* Supplied information

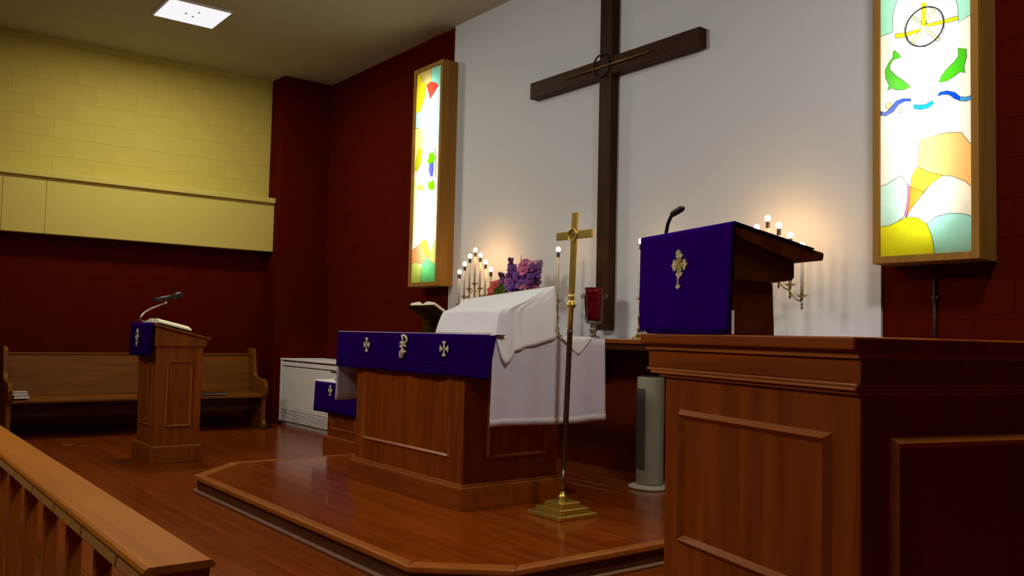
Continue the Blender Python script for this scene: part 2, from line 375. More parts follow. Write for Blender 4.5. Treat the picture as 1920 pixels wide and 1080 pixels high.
RIGHT_PANES=[
('teal_pane',(0.35, 0.8, 0.62),[(-0.004,1.234),(-0.004,2.413),(0.259,2.312),(0.257,1.493),(0.169,1.5),(0.108,1.444),(0.074,1.334),(0.074,1.244)]),
('teal_pane',(0.35, 0.8, 0.68),[(0.259,2.312),(0.511,2.219),(0.506,1.227),(0.431,1.2),(0.428,1.291),(0.399,1.385),(0.343,1.454),(0.257,1.493)]),
('wheel_pane',(0.9, 0.9, 0.88),[(0.359,1.197),(0.351,1.158),(0.327,1.129),(0.292,1.114),(0.25,1.116),(0.208,1.135),(0.172,1.169),(0.147,1.211),(0.138,1.257),(0.147,1.297),(0.172,1.327),(0.208,1.341),(0.251,1.337),(0.293,1.316),(0.328,1.283),(0.351,1.241)]),
('yellow_pane',(0.6, 0.62, 0.01),[(0.236,1.362),(0.263,1.354),(0.259,1.224),(0.236,1.23)]),
('yellow_pane',(0.55, 0.62, 0.01),[(0.265,1.237),(0.356,1.235),(0.428,1.235),(0.434,1.214),(0.356,1.215),(0.265,1.22)]),
('yellow_pane',(0.55, 0.62, 0.01),[(0.087,1.229),(0.153,1.22),(0.233,1.222),(0.233,1.208),(0.153,1.196),(0.09,1.204)]),
('wheel_pane',(0.55, 0.55, 0.25),[(0.233,1.225),(0.251,1.212),(0.189,1.137),(0.171,1.154)]),
('wheel_pane',(0.55, 0.55, 0.25),[(0.262,1.217),(0.336,1.14),(0.322,1.127),(0.254,1.205)]),
('wheel_pane',(0.5, 0.52, 0.25),[(0.262,1.235),(0.311,1.302),(0.294,1.313),(0.262,1.252)]),
('wheel_pane',(0.55, 0.55, 0.25),[(0.236,1.242),(0.171,1.301),(0.183,1.309),(0.236,1.259)]),
('yellow_pane',(0.95, 0.98, 0.02),[(-0.003,-0),(-0.003,0.168),(0.056,0.172),(0.107,0.191),(0.152,0.21),(0.211,0.202),(0.263,0.163),(0.285,0.105),(0.299,0.047),(0.302,-0.003)]),
('aqua_pane',(0.4, 0.85, 0.75),[(0.302,-0.003),(0.299,0.047),(0.285,0.105),(0.263,0.163),(0.311,0.198),(0.38,0.208),(0.44,0.202),(0.475,0.191),(0.501,0.178),(0.5,-0.001)]),
('white_pane',(0.95, 0.95, 0.8),[(0.152,0.21),(0.211,0.202),(0.263,0.163),(0.311,0.198),(0.38,0.208),(0.44,0.202),(0.475,0.191),(0.501,0.178),(0.502,0.327),(0.462,0.365),(0.395,0.401),(0.348,0.41),(0.283,0.373),(0.226,0.309),(0.167,0.243)]),
('yellow_pane',(0.9, 0.7, 0.04),[(0.211,0.474),(0.269,0.44),(0.348,0.41),(0.283,0.373),(0.246,0.335),(0.173,0.372),(0.182,0.429)]),
('orange_pane',(0.85, 0.28, 0.03),[(0.173,0.372),(0.246,0.335),(0.226,0.309),(0.167,0.243),(0.152,0.21),(0.164,0.272)]),
('pink_pane',(0.85, 0.2, 0.35),[(0.152,0.21),(0.164,0.272),(0.173,0.372),(0.158,0.389),(0.158,0.302),(0.14,0.217)]),
('aqua_pane',(0.6, 0.95, 0.88),[(-0.003,0.168),(-0.003,0.397),(0.031,0.398),(0.092,0.426),(0.123,0.437),(0.158,0.389),(0.158,0.302),(0.14,0.217),(0.107,0.191),(0.056,0.172)]),
('peach_pane',(0.9, 0.5, 0.18),[(0.226,0.616),(0.326,0.63),(0.382,0.632),(0.444,0.621),(0.463,0.591),(0.482,0.563),(0.503,0.548),(0.502,0.327),(0.462,0.365),(0.395,0.401),(0.348,0.41),(0.269,0.44),(0.211,0.474)]),
('green_fish_pane',(0.05, 0.42, 0.008),[(0.087,1.136),(0.123,1.092),(0.099,1.089),(0.077,1.088),(0.062,1.068),(0.056,1.039),(0.093,0.995),(0.138,0.955),(0.177,0.915),(0.144,0.907),(0.093,0.915),(0.068,0.932),(0.043,0.919),(0.053,0.95),(0.031,1),(0.031,1.039),(0.053,1.079),(0.074,1.1),(0.077,1.133)]),
('green_fish_pane',(0.05, 0.42, 0.012),[(0.427,1.066),(0.471,1.05),(0.473,1.013),(0.459,0.96),(0.465,0.926),(0.438,0.938),(0.41,0.921),(0.369,0.905),(0.327,0.906),(0.341,0.937),(0.369,0.967),(0.411,1),(0.43,1.023)]),
('blue_wave_pane',(0.0, 0.055, 0.55),[(-0.003,0.794),(0.031,0.782),(0.077,0.797),(0.108,0.832),(0.144,0.843),(0.177,0.836),(0.177,0.851),(0.129,0.86),(0.093,0.853),(0.062,0.82),(0.031,0.802),(-0.003,0.815)]),
('blue_wave_pane',(0.0, 0.22, 0.55),[(0.191,0.795),(0.227,0.78),(0.27,0.78),(0.304,0.802),(0.293,0.816),(0.256,0.803),(0.218,0.808),(0.191,0.816)]),
('blue_wave_pane',(0.0, 0.055, 0.55),[(0.321,0.836),(0.355,0.837),(0.383,0.829),(0.41,0.803),(0.437,0.787),(0.437,0.809),(0.41,0.837),(0.369,0.854),(0.333,0.853)]),
('blue_wave_pane',(0.05, 0.3, 0.7),[(0.437,0.787),(0.469,0.778),(0.499,0.783),(0.499,0.805),(0.469,0.8),(0.437,0.809)]),
('yellow_pane',(1, 0.9, 0.3),[(0.034,0.85),(0.056,0.854),(0.074,0.833),(0.056,0.819),(0.037,0.825)]),
('yellow_pane',(1, 0.95, 0.5),[(0.108,0.803),(0.129,0.802),(0.135,0.783),(0.114,0.784)]),
]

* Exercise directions
Transcribe the material exactly, keeping every word and none of the pictures.

* Correct result
Continue the Blender Python script for this scene: part 2, from line 375. More parts follow. Write for Blender 4.5. Treat the picture as 1920 pixels wide and 1080 pixels high.
RIGHT_PANES=[
('teal_pane',(0.35, 0.8, 0.62),[(-0.004,1.234),(-0.004,2.413),(0.259,2.312),(0.257,1.493),(0.169,1.5),(0.108,1.444),(0.074,1.334),(0.074,1.244)]),
('teal_pane',(0.35, 0.8, 0.68),[(0.259,2.312),(0.511,2.219),(0.506,1.227),(0.431,1.2),(0.428,1.291),(0.399,1.385),(0.343,1.454),(0.257,1.493)]),
('wheel_pane',(0.9, 0.9, 0.88),[(0.359,1.197),(0.351,1.158),(0.327,1.129),(0.292,1.114),(0.25,1.116),(0.208,1.135),(0.172,1.169),(0.147,1.211),(0.138,1.257),(0.147,1.297),(0.172,1.327),(0.208,1.341),(0.251,1.337),(0.293,1.316),(0.328,1.283),(0.351,1.241)]),
('yellow_pane',(0.6, 0.62, 0.01),[(0.236,1.362),(0.263,1.354),(0.259,1.224),(0.236,1.23)]),
('yellow_pane',(0.55, 0.62, 0.01),[(0.265,1.237),(0.356,1.235),(0.428,1.235),(0.434,1.214),(0.356,1.215),(0.265,1.22)]),
('yellow_pane',(0.55, 0.62, 0.01),[(0.087,1.229),(0.153,1.22),(0.233,1.222),(0.233,1.208),(0.153,1.196),(0.09,1.204)]),
('wheel_pane',(0.55, 0.55, 0.25),[(0.233,1.225),(0.251,1.212),(0.189,1.137),(0.171,1.154)]),
('wheel_pane',(0.55, 0.55, 0.25),[(0.262,1.217),(0.336,1.14),(0.322,1.127),(0.254,1.205)]),
('wheel_pane',(0.5, 0.52, 0.25),[(0.262,1.235),(0.311,1.302),(0.294,1.313),(0.262,1.252)]),
('wheel_pane',(0.55, 0.55, 0.25),[(0.236,1.242),(0.171,1.301),(0.183,1.309),(0.236,1.259)]),
('yellow_pane',(0.95, 0.98, 0.02),[(-0.003,-0),(-0.003,0.168),(0.056,0.172),(0.107,0.191),(0.152,0.21),(0.211,0.202),(0.263,0.163),(0.285,0.105),(0.299,0.047),(0.302,-0.003)]),
('aqua_pane',(0.4, 0.85, 0.75),[(0.302,-0.003),(0.299,0.047),(0.285,0.105),(0.263,0.163),(0.311,0.198),(0.38,0.208),(0.44,0.202),(0.475,0.191),(0.501,0.178),(0.5,-0.001)]),
('white_pane',(0.95, 0.95, 0.8),[(0.152,0.21),(0.211,0.202),(0.263,0.163),(0.311,0.198),(0.38,0.208),(0.44,0.202),(0.475,0.191),(0.501,0.178),(0.502,0.327),(0.462,0.365),(0.395,0.401),(0.348,0.41),(0.283,0.373),(0.226,0.309),(0.167,0.243)]),
('yellow_pane',(0.9, 0.7, 0.04),[(0.211,0.474),(0.269,0.44),(0.348,0.41),(0.283,0.373),(0.246,0.335),(0.173,0.372),(0.182,0.429)]),
('orange_pane',(0.85, 0.28, 0.03),[(0.173,0.372),(0.246,0.335),(0.226,0.309),(0.167,0.243),(0.152,0.21),(0.164,0.272)]),
('pink_pane',(0.85, 0.2, 0.35),[(0.152,0.21),(0.164,0.272),(0.173,0.372),(0.158,0.389),(0.158,0.302),(0.14,0.217)]),
('aqua_pane',(0.6, 0.95, 0.88),[(-0.003,0.168),(-0.003,0.397),(0.031,0.398),(0.092,0.426),(0.123,0.437),(0.158,0.389),(0.158,0.302),(0.14,0.217),(0.107,0.191),(0.056,0.172)]),
('peach_pane',(0.9, 0.5, 0.18),[(0.226,0.616),(0.326,0.63),(0.382,0.632),(0.444,0.621),(0.463,0.591),(0.482,0.563),(0.503,0.548),(0.502,0.327),(0.462,0.365),(0.395,0.401),(0.348,0.41),(0.269,0.44),(0.211,0.474)]),
('green_fish_pane',(0.05, 0.42, 0.008),[(0.087,1.136),(0.123,1.092),(0.099,1.089),(0.077,1.088),(0.062,1.068),(0.056,1.039),(0.093,0.995),(0.138,0.955),(0.177,0.915),(0.144,0.907),(0.093,0.915),(0.068,0.932),(0.043,0.919),(0.053,0.95),(0.031,1),(0.031,1.039),(0.053,1.079),(0.074,1.1),(0.077,1.133)]),
('green_fish_pane',(0.05, 0.42, 0.012),[(0.427,1.066),(0.471,1.05),(0.473,1.013),(0.459,0.96),(0.465,0.926),(0.438,0.938),(0.41,0.921),(0.369,0.905),(0.327,0.906),(0.341,0.937),(0.369,0.967),(0.411,1),(0.43,1.023)]),
('blue_wave_pane',(0.0, 0.055, 0.55),[(-0.003,0.794),(0.031,0.782),(0.077,0.797),(0.108,0.832),(0.144,0.843),(0.177,0.836),(0.177,0.851),(0.129,0.86),(0.093,0.853),(0.062,0.82),(0.031,0.802),(-0.003,0.815)]),
('blue_wave_pane',(0.0, 0.22, 0.55),[(0.191,0.795),(0.227,0.78),(0.27,0.78),(0.304,0.802),(0.293,0.816),(0.256,0.803),(0.218,0.808),(0.191,0.816)]),
('blue_wave_pane',(0.0, 0.055, 0.55),[(0.321,0.836),(0.355,0.837),(0.383,0.829),(0.41,0.803),(0.437,0.787),(0.437,0.809),(0.41,0.837),(0.369,0.854),(0.333,0.853)]),
('blue_wave_pane',(0.05, 0.3, 0.7),[(0.437,0.787),(0.469,0.778),(0.499,0.783),(0.499,0.805),(0.469,0.8),(0.437,0.809)]),
('yellow_pane',(1, 0.9, 0.3),[(0.034,0.85),(0.056,0.854),(0.074,0.833),(0.056,0.819),(0.037,0.825)]),
('yellow_pane',(1, 0.95, 0.5),[(0.108,0.803),(0.129,0.802),(0.135,0.783),(0.114,0.784)]),
]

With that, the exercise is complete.